In the next part, we’ll actually put our cabal reference to work.

As always, the full cabal project is available on https://github.com/stormont/continuous-hs. To get the version used in this post, use the tag part-2.

For a better side-by-side comparison of what we’ve changed, check out this diff.

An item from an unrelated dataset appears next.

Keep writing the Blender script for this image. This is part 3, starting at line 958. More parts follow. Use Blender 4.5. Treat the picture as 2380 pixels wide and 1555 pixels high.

Here’s the full code we’ve developed:

import Control.Concurrent.STM
import Control.Concurrent.STM.TVar
import System.Directory
import System.Environment (getArgs)
import System.INotify
import System.IO

data Config =
  Config
    { confCabalFile :: FilePath
    , confWorking :: Bool
    } deriving (Show,Read)

main = do
  args <- getArgs
  let dir = head args
  putStrLn $ "Watching directory: " ++ dir
  contents <- getDirectoryContents dir
  let contents' = filter filterCabal contents
  case contents' of
    (x:_) -> runThread x dir
    [] -> do
      putStrLn "No cabal file found!"
      putStrLn "Exiting"

runThread cabal dir = do
  config <- newTVarIO $ Config cabal False
  n <- initINotify
  putStrLn "Press <Enter> to exit"
  print n
  wd <- addWatch n
                 [ Modify, CloseWrite, Create, Delete, MoveIn, MoveOut ]
                 dir
                 (eventHandler config)
  print wd
  getLine
  removeWatch wd
  killINotify n

eventHandler :: TVar Config -> Event -> IO ()
eventHandler conf x@(Modified _ (Just fp)) = handleFilteredFile conf x fp
eventHandler conf x@(MovedIn _ fp _) = handleFilteredFile conf x fp
eventHandler conf x@(MovedOut _ fp _) = handleFilteredFile conf x fp
eventHandler conf x@(Created _ fp) = handleFilteredFile conf x fp
eventHandler conf x@(Deleted _ fp) = handleFilteredFile conf x fp
eventHandler _ _ = return ()

handleFilteredFile conf evt fp = do
  if filterHS fp
    then print evt >> doWork conf fp
    else return ()

filterHS fp = fileExt fp == "hs"
filterCabal fp = fileExt fp == "cabal"

fileExt = reverse
        . takeWhile (/= '.')
        . reverse

doWork :: TVar Config -> FilePath -> IO ()
doWork conf fp = do
  config <- readTVarIO conf
  if confWorking config
    then do
      print "Already working!"
      return ()
    else do
      print "New work available!"
      atomically $ writeTVar conf (config { confWorking = True })
      return ()